• SET PROBLEM: Wherever the word "part" appears in a line, extract that line.

• DATASET EXTRACT:

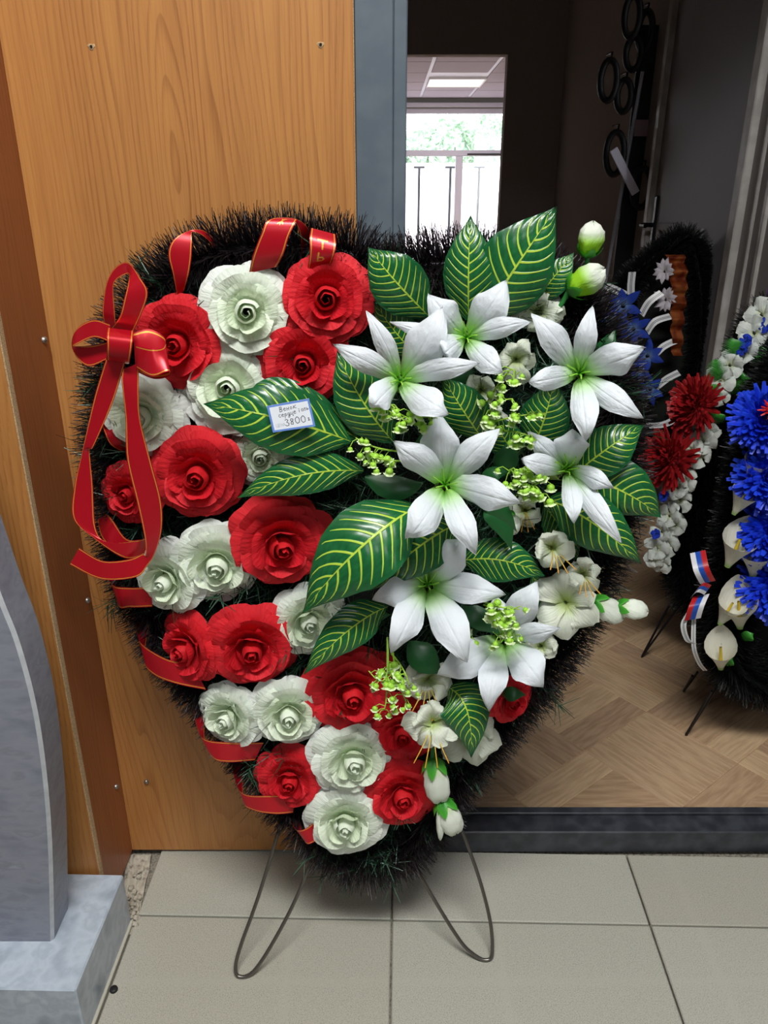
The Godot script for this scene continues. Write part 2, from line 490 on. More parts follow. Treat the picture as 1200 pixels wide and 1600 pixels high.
func shop() -> void:
	# floor: concrete bed, then each tile a part of it
	var fl := struct("floor", boxes([[-2.0, -0.2, -1.06, 2.4, -0.009, 3.3]], 0.0), M.grout)
	var a := deg_to_rad(-1.28)
	var o := pf(612, 1437)
	var e1 := Vector3(cos(a), 0, -sin(a))
	var e2 := e1.cross(Vector3.UP)
	var size := 0.4
	for i in range(-1, 4):
		for j in range(-1, 3):
			if i == 3 and j > 0: continue
			var lo := Vector3(0.0015, -0.009, 0.0015)
			var hi := Vector3(size - 0.0015, 0.0, size - 0.0015)
			var c := o + e1 * size * i + e2 * size * j
			if j == -1: lo.z = size - (o.z + 0.999) - 0.006
			if i < -1: continue
			var t := obj("tile", boxes([[lo.x, lo.y, lo.z, hi.x, hi.y, hi.z]], 0.0016), M.tile[rng.randi() % 3], fl)
			t.transform = Transform3D(Basis(e1, Vector3.UP, e2), c)
	var tr := struct("trim_1", boxes([[-0.4095, -0.009, 0.01, -0.4018, 0.0012, 0.32]], 0.0012), M.chip_strip)
	tr.transform = Transform3D(Basis(e1, Vector3.UP, e2), o)
	# crumbled mortar between the plinth and the tiles
	var mo := MB.new()
	var q0 := pf(206, 1346)
	mo.grid(10, 24, func(u, v):
		var x0 := lerpf(-0.445, -0.40, v)
		var x1 := lerpf(-0.397, -0.380, v)
		var z := lerpf(-1.0, -0.845, v)
		var nzv := 0.004 * sin(u * 31.0 + v * 57.0) * sin(v * 73.0 + u * 11.0)
		return Vector3(lerpf(x0, x1 - 0.002, u), -0.004 + nzv, z))
	obj("mortar_patch", mo, M.mortar, fl)
	var grit := MB.new()
	for k in 46:
		var v := pow(rr(0, 1), 0.5)
		var p := Vector3(lerpf(-0.42, -0.386, v) + rr(-0.012, 0.008), 0.0, lerpf(-1.0, -0.85, v))
		var s := rr(0.0012, 0.0042)
		grit.box(p + Vector3(-s, -s, -s), p + Vector3(s, s * rr(0.5, 1.0), s * rr(0.5, 1.4)), s * 0.5)
	var gr := obj("grit", grit, M.mortar, fl)
	gr.set_meta("kind", "stuff")
	# wood niche
	var wb := struct("wall_back", boxes([[-0.432, 0.006, -1.018, -0.0345, 2.1, -1.0]], 0.0008), M.wood)
	obj("panel_edge", boxes([[-0.0345, 0.006, -1.016, -0.0338, 2.1, -1.0003]], 0.0), M.chip, wb)
	for s in [[143, 73], [501, 70]]: screw_hole(wb, pz(s[0], s[1], -1.0))
	screw_head(wb, pz(229, 1221, -1.0), Vector3.BACK, 0.0042)
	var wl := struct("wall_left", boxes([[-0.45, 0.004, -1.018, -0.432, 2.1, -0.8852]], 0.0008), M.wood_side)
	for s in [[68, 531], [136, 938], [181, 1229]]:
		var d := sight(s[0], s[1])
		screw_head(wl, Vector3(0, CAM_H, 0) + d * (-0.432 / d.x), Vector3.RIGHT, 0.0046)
	var wf := struct("wall_front_left", boxes([[-1.9, 0.004, -0.885, -0.4335, 2.1, -0.875]], 0.0008), M.wood_front)
	obj("panel_edge", boxes([[-0.4335, 0.004, -0.8848, -0.4316, 2.1, -0.8748]], 0.0), M.chip, wf)
	# masonry behind, with the doorway left open, and the rest of the shop
	struct("wall_back_masonry", boxes([[-2.0, -0.01, -1.12, -0.036, 2.7, -1.02], [-0.036, 2.05, -1.12, 0.86, 2.7, -1.02], [0.93, -0.01, -1.12, 2.4, 2.7, -1.0], [0.86, 2.05, -1.12, 0.94, 2.7, -1.0]], 0.0), M.plaster)
	struct("wall_shop_left", boxes([[-2.0, -0.01, -1.1, -1.9, 2.7, 3.3]], 0.0), M.plaster)
	struct("wall_shop_right", boxes([[2.3, -0.01, -1.1, 2.4, 2.7, 3.3]], 0.0), M.plaster)
	struct("wall_shop_rear", boxes([[-2.0, -0.01, 3.2, 2.4, 2.7, 3.3]], 0.0), M.plaster)
	struct("ceiling", boxes([[-2.0, 2.7, -1.1, 2.4, 2.8, 3.3]], 0.0), M.ceil)
	# steel door frame
	var dr := struct("door_1", boxes([[-0.0335, 0.0, -1.115, 0.0105, 2.05, -1.006], [0.86, 0.0, -1.115, 0.93, 2.05, -1.006], [-0.0335, 2.05, -1.115, 0.93, 2.1, -1.006]], 0.0012), M.jamb)
	obj("door_stop", boxes([[0.0105, 0.0, -1.115, 0.0265, 2.05, -1.0085]], 0.0015), M.jamb, dr)
	obj("threshold", boxes([[0.0265, 0.0, -1.04, 0.86, 0.0455, -1.0005]], 0.002), M.sill, dr)
	obj("threshold_lip", boxes([[0.0265, 0.0, -1.056, 0.86, 0.049, -1.0405]], 0.0015), M.sill, dr)
	# small things on the tiles
	var cap := MB.new()
	var cp := pf(178, 1547)
	cap.grid(14, 4, func(u, v):
		var r: float = [0.0, 0.0035, 0.0052, 0.0056, 0.0058][int(v * 4)]
		var y: float = [0.0042, 0.004, 0.0034, 0.0018, 0.0][int(v * 4)]
		return Vector3(r * cos(u * TAU), y, -r * sin(u * TAU)))
	var st := obj("floor_stud", cap, M.black)
	st.position = Vector3(cp.x, 0.0002, cp.z)
	tag(st, "small black round stud on the tiles beside the marble plinth", "stud")

func screw_hole(parent: Node3D, at: Vector3) -> void:
	var mb := MB.new()
	mb.grid(9, 3, func(u, v):
		var r: float = [0.0, 0.0016, 0.0030, 0.0042][int(v * 3)] * (1.0 + 0.25 * sin(u * TAU * 3.0) * v)
		return at + Vector3(r * cos(u * TAU), r * 0.8 * sin(u * TAU), [0.0003, 0.0006, 0.0011, 0.0001][int(v * 3)]))
	var o := obj("chipped_hole", mb, M.chip, parent)
	var h := MB.new()
	h.grid(9, 2, func(u, v): return at + Vector3(0.0017 * v * cos(u * TAU), 0.0017 * v * sin(u * TAU), 0.0013))
	obj("hole", h, M.hole, o)
func screw_head(parent: Node3D, at: Vector3, n: Vector3, r: float) -> void:
	var mb := MB.new()
	var s := n.cross(Vector3.UP).normalized()
	mb.grid(12, 5, func(u, v):
		var a: float = v * PI / 2.0
		return at + (s * cos(-u * TAU) + Vector3.UP * sin(-u * TAU)) * r * sin(a) * 1.0 + n * (r * 1.1 * cos(a)))
	obj("screw_head", mb, M.screw, parent)

func back_room() -> void:
	# parquet: basket weave laid at a slant, each board a part
	var fl := struct("floor_back_room", boxes([[-1.1, -0.2, -5.7, 2.1, -0.012, -1.057]], 0.0), M.hole)
	var far := MB.new()
	far.box(Vector3(-1.0, -0.012, -5.6), Vector3(2.0, -0.001, -2.85), 0.0)
	far.box(Vector3(-1.0, -0.012, -2.85), Vector3(2.0, -0.0016, -1.057), 0.0)
	obj("far_boards", far, M.parquet[1], fl)
	var b := Basis(Vector3.UP, deg_to_rad(38))
	var cell := 0.21
	var meshes := []
	for k in 3:
		var mb := MB.new()
		var wv := cell / 3.0
		mb.box(Vector3(0.0006, -0.012, -wv / 2 + 0.0006), Vector3(cell - 0.0006, 0.0 - 0.0004 * k, wv / 2 - 0.0006), 0.0012)
		meshes.append(mb.mesh())
	for i in range(-14, 15):
		for j in range(-14, 15):
			var c := b * Vector3(i * cell, 0, j * cell) + Vector3(0.5, 0, -2.0)
			if c.x < -0.35 or c.x > 1.35 or c.z > -0.9 or c.z < -2.95: continue
			for k in 3:
				var turned := (i + j) % 2 != 0
				var off := (k - 1) * cell / 3.0
				var t := Transform3D(b * (Basis(Vector3.UP, PI / 2) if turned else Basis()), c + b * (Vector3(off, 0, cell / 2) if turned else Vector3(-cell / 2, 0, off)))
				var ctr := t * Vector3(cell / 2, 0, 0)
				if ctr.z > -1.118 or ctr.z < -2.84 or ctr.x < -0.25 or ctr.x > 1.2: continue
				var o := inst("plank", meshes[rng.randi() % 3], M.parquet[rng.randi() % 5], fl)
				o.transform = t
	struct("wall_back_room_left", boxes([[-1.1, 0, -5.7, -1.0, 2.6, -1.12]], 0.0), M.dark_wall)
	struct("ceiling_back_room", boxes([[-1.1, 2.6, -5.7, 2.1, 2.7, -1.12]], 0.0), M.dark_ceil)
	struct("wall_far", boxes([[-1.1, 0, -5.7, -0.12, 2.6, -5.6], [0.785, 0, -5.7, 2.1, 2.6, -5.6], [-0.12, 1.885, -5.7, 0.785, 2.6, -5.6]], 0.0), M.dark_wall)
	# side wall on the right, turned a little, with a door in it
	var yaw := atan2(1.057 - 0.935, 1.1)
	var side := Transform3D(Basis(Vector3(sin(yaw), 0, -cos(yaw)), Vector3.UP, Vector3(cos(yaw), 0, sin(yaw))), Vector3(0.935, 0, -2.2))   # x runs away from the camera, z out of the room
	var wr := struct("wall_right", boxes(zflip([[-1.3, 0, -0.1, -0.07, 2.6, 0.0], [-0.07, 2.3, -0.1, 1.1, 2.6, 0.0], [1.1, 0, -0.1, 1.18, 2.6, 0.0]]), 0.0), M.side_wall)
	wr.transform = side
	struct("wall_far_right", boxes([[1.15, 0, -5.7, 2.1, 2.6, -3.42]], 0.0), M.dark_wall)
	var d2 := struct("door_2", boxes(zflip([[0.0, 0.01, -0.045, 1.06, 2.28, -0.01]]), 0.002), M.door_leaf)
	d2.transform = side
	obj("door_moulding", boxes(zflip([[0.30, 0.05, -0.012, 0.325, 0.95, 0.001], [0.30, 0.93, -0.012, 0.90, 0.955, 0.001], [0.88, 0.05, -0.012, 0.905, 0.95, 0.001]]), 0.003), M.door_leaf, d2)
	obj("door_casing", boxes(zflip([[-0.065, 0, -0.03, -0.005, 2.34, 0.014], [1.06, 0, -0.03, 1.12, 2.34, 0.012], [-0.065, 2.285, -0.03, 1.12, 2.345, 0.014]]), 0.004), M.casing, d2)
	obj("casing_bead", boxes(zflip([[-0.085, 0, -0.02, -0.067, 2.36, 0.02]]), 0.003), M.casing, d2)
	obj("wall_batten", boxes(zflip([[-0.26, 0, -0.01, -0.235, 2.5, 0.008], [-0.17, 0, -0.01, -0.155, 2.5, 0.006]]), 0.003), M.casing, d2)
	var hp := MB.new()
	hp.box(Vector3(0.975, 0.82, 0.0), Vector3(1.015, 1.05, 0.011), 0.003)
	hp.tube([Vector3(0.99, 0.945, 0.01), Vector3(0.99, 0.945, -0.045), Vector3(0.93, 0.945, -0.05), Vector3(0.88, 0.945, -0.05)], 0.009, 0.008, 8)
	obj("door_handle", hp, M.black_metal, d2)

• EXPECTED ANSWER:
The Godot script for this scene continues. Write part 2, from line 490 on. More parts follow. Treat the picture as 1200 pixels wide and 1600 pixels high.
	# floor: concrete bed, then each tile a part of it
	# parquet: basket weave laid at a slant, each board a part